I sympathize with, though I don’t agree with, my fellow critics like Wired’s Laura Hudson who suggest that the people who make pop culture are incompetent enough at telling such stories that the industry as a whole should be strongly discouraged from telling them. But in many cases, debates over rape scenes in pop culture would be better and more productive if we stepped back from specifics and talked about what we want out of such storylines, how our critical preferences affect the way we read such scenes and what makes us uncomfortable and compelled.

In a similar way, the debate about diversity in pop culture keeps rolling forward without pausing to discuss a number of significant questions.
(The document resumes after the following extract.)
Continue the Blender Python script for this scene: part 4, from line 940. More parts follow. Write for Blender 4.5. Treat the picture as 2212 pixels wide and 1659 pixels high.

Much of the push to get more women and people of color opportunities to direct films and run television shows is based on the presumption that certain things will happen when they take the reins of power: that TV writers’ rooms will get more diverse, that women and people of color will get more lines and more respectful treatment, that these newly empowered artists will reach down to help other people climb the ladder behind him.

But what if women and people of color don’t do these things? What if they act to preserve their own newfound advantages rather than helping others? What if the stories they tell and the characters they create don’t, to use deBoer’s term, meet a certain level of political hygiene? And what are we to make of white straight men like “Survivor’s Remorse” creator Mike O’Malley, who, operating in a moment of heightened scrutiny of diversity in entertainment, has created a rich portrait of a black extended family, paying particular attention to his three female leads?

The problem with the current state of political art criticism isn’t really that it’s political, but that it’s predictable_and that if we really want our mass culture to be telling dramatically different stories and staging radically different discussions, I’m not sure what we’re doing is actually working. That doesn’t mean that we should surrender, and accept that pop culture simply is what it is, and go back to agonizing over Ross and Rachel’s relationship in re-runs or fretting over the kids and their Ariana Grandes. It means that, having cracked open the idea that Hollywood doesn’t exist divorced from the world, it’s time for the real work to get started.